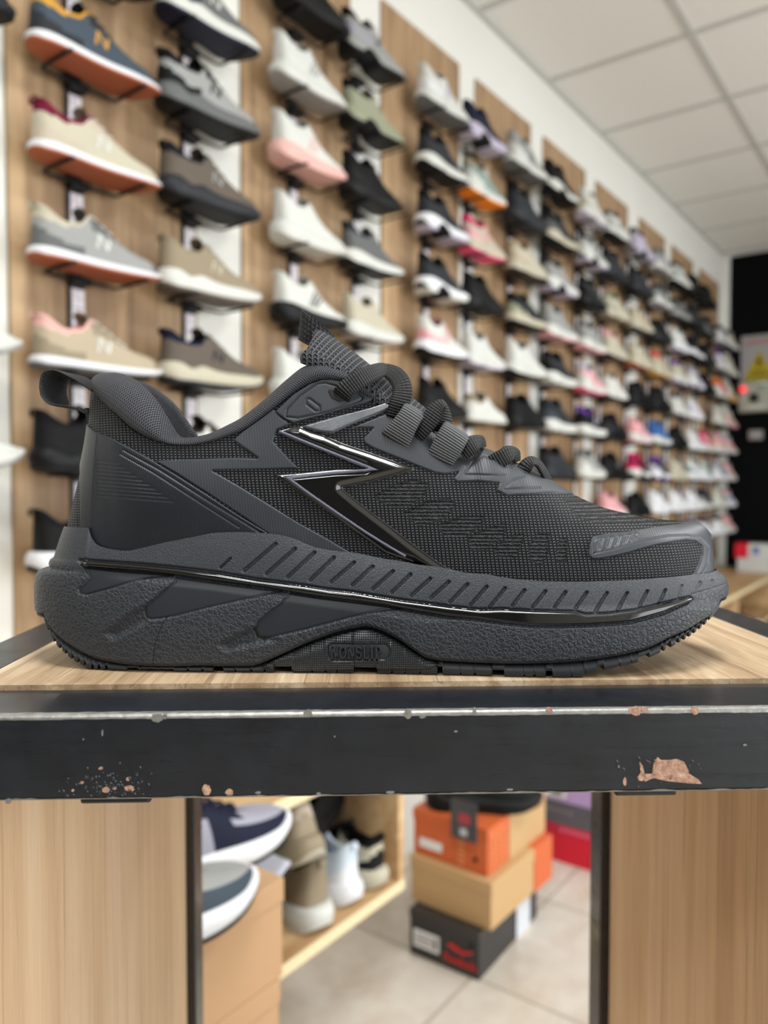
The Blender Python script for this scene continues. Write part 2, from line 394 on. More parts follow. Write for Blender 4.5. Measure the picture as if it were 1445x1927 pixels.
# ---------------------------------------------------------------- midsole
MG = wall(ZMB, ZTOP, 190); MN = normals(MG)
px, py = proj(MG)
P1 = [(157.5,1066),(212,1072),(273,1077.5),(325,1082.5),(303.6,1084),(261,1091),(212,1106),(160.5,1120),(148,1117),(147,1109),(160.5,1097),(166.6,1088),(165,1077)]
P2 = [(328,1086),(400,1096),(480,1106.5),(528,1113),(504,1116.5),(480,1124),(456,1129),(395,1142.7),(334,1158),(310,1162.5),(285,1165.5),(274.7,1161),(271.6,1149),(276,1139.7),(294.5,1124.4),(316,1106),(329,1095)]
P3 = [(543,1116),(602,1125),(663,1133),(723,1140.5),(754,1145.5),(723.6,1147.5),(693,1153.5),(663,1160.5),(617,1172.7),(571,1185),(525.7,1195.5),(495,1203),(483,1200),(478,1185),(486,1169.7),(504,1154.4),(525.7,1139),(541,1123)]
STRIP = [(150,1055),(212,1059),(273,1063.5),(334,1069.6),(410,1078.7),(480,1091),(525,1096.6),(571,1102.7),(617,1110),(663,1115),(708,1122.5),(754,1130),(800,1136),(845,1142),(900,1148),(945,1147),(1003,1150),(1083,1152),(1100,1157),(1142,1155.5),(1194,1149),(1246,1136.7),(1281,1128),(1298,1124),(1302,1129),(1281,1138),(1246,1154),(1211,1164),(1183,1171),(1159,1173),(1107,1176.5),(1055,1178),(1003,1178),(952,1173),(900,1166),(845,1160.5),(800,1153),(754,1145),(723,1138),(663,1130),(602,1122.5),(541,1113),(500,1105.5),(410,1094),(334,1083),(273,1075.7),(212,1071),(157,1066)]
GV = [((433,1051),(414.7,1068)),((518,1023.5),(459,1074)),((554.6,1032.6),(501,1080)),((591,1040),(541,1086)),((627.7,1049),(583.5,1092)),((665.7,1058.5),(623,1095)),((700.8,1066),(662.7,1101)),((739,1075),(700.8,1108.8)),((772,1081),(737,1115)),((809,1089),(774,1121)),((844,1095),(810,1125.5)),((879,1099.6),(847,1133)),((915.4,1104),(885,1139)),((950,1107),(920.8,1143)),((986.5,1110.7),(964,1140)),((1026,1112.5),(1002,1143)),((1064,1114),(1043.6,1143)),((1104,1115),(1083,1145)),((1142,1116),(1119.7,1150)),((1180,1116),(1161,1149)),((1218,1112.5),(1202.8,1142)),((1252,1110.7),(1241,1135)),((1283,1103),(1277,1123)),((1318,1096),(1311,1108)),((1341,1093),(1338,1102))]
WG = [[(271.6,1144),(250,1155),(203,1191),(214,1201),(245,1186),(276,1168)], [(478,1184),(447,1196),(416,1213),(427,1222),(470,1214),(520,1203),(486,1201)]]
D = np.zeros(px.shape)
for P in (P1, P2, P3):
    s = sdf_poly(px, py, P); D -= .0010*smoothstep(-s, -1.5, 3.0); D -= .0008*np.exp(-(s/1.8)**2)
s_strip = sdf_poly(px, py, STRIP); D -= .0010*np.exp(-((s_strip-1.5)/2.2)**2)
for i, g in enumerate(GV):
    s = sdf_line(px, py, g); w = 4.2 if i else 3.0
    D -= (.0011 if i < 22 else .0006)*smoothstep(-s, -w, -w*.45)
for P in WG:
    s = sdf_poly(px, py, P); D -= .0016*smoothstep(-s, -8, 7)
D -= .0006*np.exp(-(sdf_line(px, py, [(313,1162),(303,1180),(291,1215),(288,1252)])/1.3)**2)
D -= .0004*np.exp(-(sdf_line(px, py, [(1300,1118),(1330,1110),(1362,1100)])/1.6)**2)
ledge = np.interp(px, [100, 200, 400, 800, 1300], [1062, 1070, 1092, 1152, 1128])   # lower half stands prouder than the band above the trim
D += .0012*smoothstep(py-ledge, 0, 22)*smoothstep(px, 150, 260)
edge_lo = smoothstep((MG[..., 2]-ZMB[:, None])*1000, 0, 1.5); D -= .0010*(1-edge_lo)
MGD = MG + MN*D[..., None]
BITE_CURL = .0012
MASKQ = lambda cond: cond[:-1, :-1] & cond[1:, :-1] & cond[:-1, 1:] & cond[1:, 1:]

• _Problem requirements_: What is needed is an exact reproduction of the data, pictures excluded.

• _Answer to the problem_:
The Blender Python script for this scene continues. Write part 2, from line 394 on. More parts follow. Write for Blender 4.5. Measure the picture as if it were 1445x1927 pixels.
# ---------------------------------------------------------------- midsole
MG = wall(ZMB, ZTOP, 190); MN = normals(MG)
px, py = proj(MG)
P1 = [(157.5,1066),(212,1072),(273,1077.5),(325,1082.5),(303.6,1084),(261,1091),(212,1106),(160.5,1120),(148,1117),(147,1109),(160.5,1097),(166.6,1088),(165,1077)]
P2 = [(328,1086),(400,1096),(480,1106.5),(528,1113),(504,1116.5),(480,1124),(456,1129),(395,1142.7),(334,1158),(310,1162.5),(285,1165.5),(274.7,1161),(271.6,1149),(276,1139.7),(294.5,1124.4),(316,1106),(329,1095)]
P3 = [(543,1116),(602,1125),(663,1133),(723,1140.5),(754,1145.5),(723.6,1147.5),(693,1153.5),(663,1160.5),(617,1172.7),(571,1185),(525.7,1195.5),(495,1203),(483,1200),(478,1185),(486,1169.7),(504,1154.4),(525.7,1139),(541,1123)]
STRIP = [(150,1055),(212,1059),(273,1063.5),(334,1069.6),(410,1078.7),(480,1091),(525,1096.6),(571,1102.7),(617,1110),(663,1115),(708,1122.5),(754,1130),(800,1136),(845,1142),(900,1148),(945,1147),(1003,1150),(1083,1152),(1100,1157),(1142,1155.5),(1194,1149),(1246,1136.7),(1281,1128),(1298,1124),(1302,1129),(1281,1138),(1246,1154),(1211,1164),(1183,1171),(1159,1173),(1107,1176.5),(1055,1178),(1003,1178),(952,1173),(900,1166),(845,1160.5),(800,1153),(754,1145),(723,1138),(663,1130),(602,1122.5),(541,1113),(500,1105.5),(410,1094),(334,1083),(273,1075.7),(212,1071),(157,1066)]
GV = [((433,1051),(414.7,1068)),((518,1023.5),(459,1074)),((554.6,1032.6),(501,1080)),((591,1040),(541,1086)),((627.7,1049),(583.5,1092)),((665.7,1058.5),(623,1095)),((700.8,1066),(662.7,1101)),((739,1075),(700.8,1108.8)),((772,1081),(737,1115)),((809,1089),(774,1121)),((844,1095),(810,1125.5)),((879,1099.6),(847,1133)),((915.4,1104),(885,1139)),((950,1107),(920.8,1143)),((986.5,1110.7),(964,1140)),((1026,1112.5),(1002,1143)),((1064,1114),(1043.6,1143)),((1104,1115),(1083,1145)),((1142,1116),(1119.7,1150)),((1180,1116),(1161,1149)),((1218,1112.5),(1202.8,1142)),((1252,1110.7),(1241,1135)),((1283,1103),(1277,1123)),((1318,1096),(1311,1108)),((1341,1093),(1338,1102))]
WG = [[(271.6,1144),(250,1155),(203,1191),(214,1201),(245,1186),(276,1168)], [(478,1184),(447,1196),(416,1213),(427,1222),(470,1214),(520,1203),(486,1201)]]
D = np.zeros(px.shape)
for P in (P1, P2, P3):
    s = sdf_poly(px, py, P); D -= .0010*smoothstep(-s, -1.5, 3.0); D -= .0008*np.exp(-(s/1.8)**2)
s_strip = sdf_poly(px, py, STRIP); D -= .0010*np.exp(-((s_strip-1.5)/2.2)**2)
for i, g in enumerate(GV):
    s = sdf_line(px, py, g); w = 4.2 if i else 3.0
    D -= (.0011 if i < 22 else .0006)*smoothstep(-s, -w, -w*.45)
for P in WG:
    s = sdf_poly(px, py, P); D -= .0016*smoothstep(-s, -8, 7)
D -= .0006*np.exp(-(sdf_line(px, py, [(313,1162),(303,1180),(291,1215),(288,1252)])/1.3)**2)
D -= .0004*np.exp(-(sdf_line(px, py, [(1300,1118),(1330,1110),(1362,1100)])/1.6)**2)
ledge = np.interp(px, [100, 200, 400, 800, 1300], [1062, 1070, 1092, 1152, 1128])   # lower half stands prouder than the band above the trim
D += .0012*smoothstep(py-ledge, 0, 22)*smoothstep(px, 150, 260)
edge_lo = smoothstep((MG[..., 2]-ZMB[:, None])*1000, 0, 1.5); D -= .0010*(1-edge_lo)
MGD = MG + MN*D[..., None]
BITE_CURL = .0012
MASKQ = lambda cond: cond[:-1, :-1] & cond[1:, :-1] & cond[:-1, 1:] & cond[1:, 1:]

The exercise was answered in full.